Preservation efforts were a success, as city authorities agreed to build a new bridge spanning the Red River to accommodate for the new metro line. Nguyen also echoed Dr. Logan’s sentiment on assigning more than just economics to the role of a city. This frame of mind, she says, will be important as the capital city develops.

Vietnam has most recently shifted to the lower-middle income bracket, which according to the World Bank, is home to the fastest rates of urbanization in Asia. While it’s clear that the paths of its two biggest cities have diverged, the explanation for this is deeply rooted in the country’s troubled past.

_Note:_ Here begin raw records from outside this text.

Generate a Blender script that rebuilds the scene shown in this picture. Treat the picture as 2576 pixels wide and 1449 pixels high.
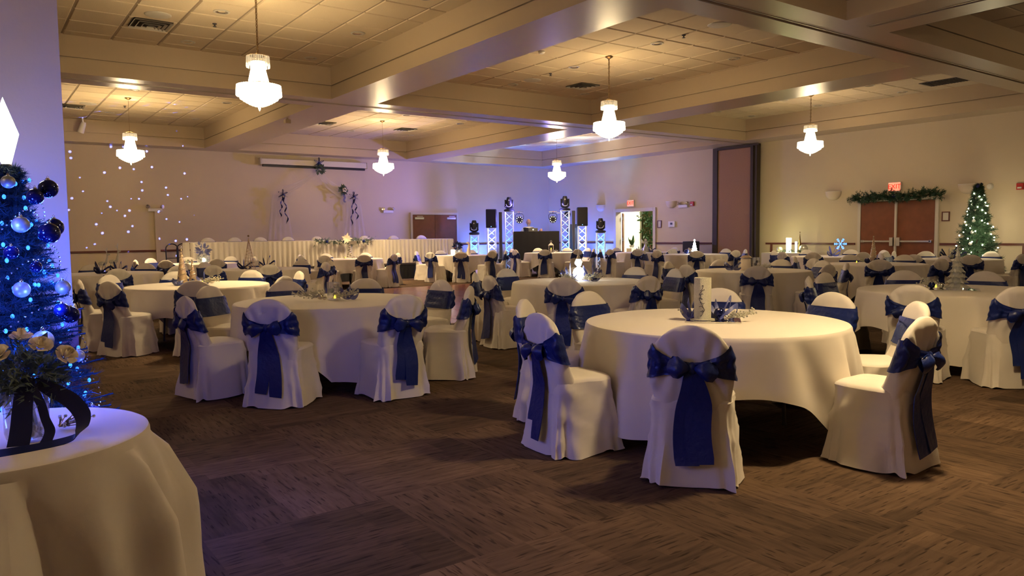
import bpy, math, random
from mathutils import Vector, Matrix, noise
random.seed(7)
PI = math.pi
C = bpy.context.scene.collection
SC = bpy.context.scene
for o in list(bpy.data.objects): bpy.data.objects.remove(o)

# ------------------------------------------------------------ camera, world, exposure
cam = bpy.data.cameras.new('camera'); co = bpy.data.objects.new('camera', cam); C.objects.link(co)
cam.sensor_width = 36; cam.lens = 1895.545 / 2576 * 36; cam.clip_end = 200; cam.clip_start = .05
r_ = Vector((0.81064616, -0.58542212, -0.01156439)); u_ = Vector((0.05121305, 0.05121371, 0.99737374)); f_ = Vector((0.5832924, 0.80910944, -0.07149744))
M = Matrix((( r_.x, u_.x, -f_.x), (r_.y, u_.y, -f_.y), (r_.z, u_.z, -f_.z))).to_4x4()
M.translation = (0, 0, 1.41); co.matrix_world = M
SC.camera = co
w = bpy.data.worlds.new('world'); SC.world = w; w.use_nodes = True
w.node_tree.nodes['Background'].inputs[0].default_value = (.02, .02, .03, 1)
w.node_tree.nodes['Background'].inputs[1].default_value = .3
SC.view_settings.view_transform = 'Standard'; SC.view_settings.look = 'None'
SC.view_settings.gamma = 1; SC.view_settings.use_curve_mapping = False
SC.view_settings.exposure = 1.0
CH_W = 125      # watts of one chandelier
WARM = (1, .72, .36)
BLUE = (.05, .12, 1.0)

def lamp(kind, loc, power, col, size=.1, aim=None, spot=60, blend=.5, name='lamp_light', parent=None):
    l = bpy.data.lights.new(name, kind); l.energy = power; l.color = col
    if kind == 'AREA': l.size = size
    else: l.shadow_soft_size = size
    if kind == 'SPOT': l.spot_size = math.radians(spot); l.spot_blend = blend
    o = bpy.data.objects.new(name, l); C.objects.link(o); o.location = loc
    if aim is not None:
        o.rotation_euler = (Vector(aim) - Vector(loc)).to_track_quat('-Z', 'Y').to_euler()
    if parent: o.parent = parent
    return o

# ------------------------------------------------------------ materials
MATS = {}
def mat(name, col=(.8, .8, .8), rough=.6, metal=0, emit=None, es=1, noise_scale=0, noise_amt=.0, bump=0, bscale=200, trans=0, alpha=1, spec=.5, sheen=0, coat=0, ior=1.45):
    m = bpy.data.materials.new(name); m.use_nodes = True; nt = m.node_tree; b = nt.nodes['Principled BSDF']
    b.inputs['Base Color'].default_value = (*col, 1); b.inputs['Roughness'].default_value = rough; b.inputs['Metallic'].default_value = metal
    b.inputs['Specular IOR Level'].default_value = spec; b.inputs['IOR'].default_value = ior
    if trans: b.inputs['Transmission Weight'].default_value = trans
    if alpha < 1: b.inputs['Alpha'].default_value = alpha
    if sheen: b.inputs['Sheen Weight'].default_value = sheen
    if coat: b.inputs['Coat Weight'].default_value = coat
    if emit: b.inputs['Emission Color'].default_value = (*emit, 1); b.inputs['Emission Strength'].default_value = es
    tc = nt.nodes.new('ShaderNodeTexCoord')
    if noise_amt:
        n = nt.nodes.new('ShaderNodeTexNoise'); n.inputs['Scale'].default_value = noise_scale; n.inputs['Detail'].default_value = 4
        nt.links.new(tc.outputs['Object'], n.inputs['Vector'])
        mx = nt.nodes.new('ShaderNodeMix'); mx.data_type = 'RGBA'
        mx.inputs[6].default_value = (*[c * (1 - noise_amt) for c in col], 1); mx.inputs[7].default_value = (*[min(1, c * (1 + noise_amt)) for c in col], 1)
        nt.links.new(n.outputs['Fac'], mx.inputs[0]); nt.links.new(mx.outputs[2], b.inputs['Base Color'])
    if bump:
        n = nt.nodes.new('ShaderNodeTexNoise'); n.inputs['Scale'].default_value = bscale; n.inputs['Detail'].default_value = 3
        nt.links.new(tc.outputs['Object'], n.inputs['Vector'])
        bp = nt.nodes.new('ShaderNodeBump'); bp.inputs['Strength'].default_value = bump; bp.inputs['Distance'].default_value = .01
        nt.links.new(n.outputs['Fac'], bp.inputs['Height']); nt.links.new(bp.outputs['Normal'], b.inputs['Normal'])
    MATS[name] = m; return m

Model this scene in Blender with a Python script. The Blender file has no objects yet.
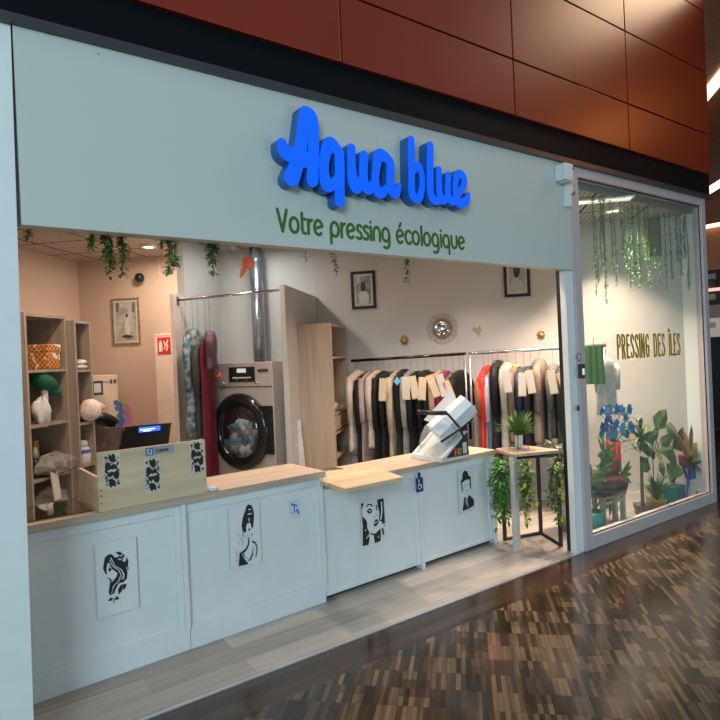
import bpy, math, random
from mathutils import Vector, Matrix
random.seed(7)
S=bpy.context.scene
COL=S.collection
R=math.radians; s2=math.sqrt(.5)

# ------------------------------------------------------------------ camera
F=590.0; CAMH=1.6
yaw,pitch,roll=R(35.4),R(-.27),R(-2.52)
fwd=Vector((math.sin(yaw)*math.cos(pitch),math.cos(yaw)*math.cos(pitch),math.sin(pitch)))
rt=Vector((math.cos(yaw),-math.sin(yaw),0)); up=rt.cross(fwd)
r_=math.cos(roll)*rt+math.sin(roll)*up; u_=-math.sin(roll)*rt+math.cos(roll)*up
CP=Vector((0,0,CAMH))
cam=bpy.data.cameras.new('camera'); co=bpy.data.objects.new('camera',cam); COL.objects.link(co)
cam.sensor_width=36; cam.lens=F/720*36; cam.clip_start=.05; cam.clip_end=200
m=Matrix((( r_.x,u_.x,-fwd.x,0),(r_.y,u_.y,-fwd.y,0),(r_.z,u_.z,-fwd.z,CAMH),(0,0,0,1)))
co.matrix_world=m; S.camera=co
# ------------------------------------------------------------------ world, lights, exposure
W=bpy.data.worlds.new('world'); S.world=W; W.use_nodes=True
W.node_tree.nodes['Background'].inputs[0].default_value=(.62,.80,.92,1)
W.node_tree.nodes['Background'].inputs[1].default_value=.17
S.view_settings.view_transform='Standard'; S.view_settings.look='None'
S.view_settings.gamma=1; S.view_settings.exposure=.8; S.view_settings.use_curve_mapping=False
def area(name,loc,target,size,power,color,sy=None,spread=180):
    l=bpy.data.lights.new(name,'AREA'); l.energy=power; l.color=color; l.size=size
    l.shape='RECTANGLE'; l.size_y=sy or size; l.spread=R(spread)
    o=bpy.data.objects.new(name,l); COL.objects.link(o); o.location=loc
    o.rotation_euler=(Vector(target)-Vector(loc)).to_track_quat('-Z','Y').to_euler(); return o
def spot(name,loc,target,power,color,angle=70,blend=.6,rad=.05):
    l=bpy.data.lights.new(name,'SPOT'); l.energy=power; l.color=color; l.spot_size=R(angle); l.spot_blend=blend; l.shadow_soft_size=rad
    o=bpy.data.objects.new(name,l); COL.objects.link(o); o.location=loc
    o.rotation_euler=(Vector(target)-Vector(loc)).to_track_quat('-Z','Y').to_euler(); return o
WARM=(1,.76,.58); WRM2=(1,.82,.66); NEU=(1,.93,.84); COOL=(.66,.88,1)
area('mall_daylight_and_fill',(-3.4,-3.0,3.4),(2.0,2.8,1.3),2.6,165,COOL,2.2)
area('mall_daylight_and_fill',(4.6,-3.6,.9),(3.6,2.8,1.0),3.2,36,(.62,.9,1),1.2)  # added low fill from front right, lifts the post and right-hand counters
def w(a,b,z=0): return Vector(((a+b)*s2,(a-b)*s2,z))
LK=.125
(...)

“It goes back to the middle of last century, where Hanoi, at the end of the ‘40s was a socialist government isolated from the rest of the world. So by the 1990s, it was like going into a time warp, this was a city that had hardly changed since the 1930s because of constant war and the American embargo. So from a heritage point of view it was very intact,” says Dr. Logan.

While Hanoi was seemingly frozen in time for decades, Ho Chi Minh City was already moving full speed ahead towards a different fate. It would continue doing so after the country reunified.

“Ho Chi Minh City, on the other hand, didn’t become socialist until 1975 so there was a period where it operated as a capitalist society under various governments, both Vietnamese and American, so there were many new developments in the main streets of Saigon. By the end of the last century, Hanoi [was] still relatively intact but there was a different attitude in Ho Chi Minh City,” he says.

In Vietnam’s largest city, the focus is on new development and modernization. Dr. Hung thinks that this kind of progress-focused mindset could cause Ho Chi Minh City to lose its cultural identity, a mistake that many Asian cities make when developing too fast.

“They should take a step back and assess what the identity for Ho Chi Minh City is and figure out if they want to make it different in comparison to other cities, Dr. Hung notes. “Or in the future, Ho Chi Minh City will just look like Hong Kong or Shanghai, no more Saigon.”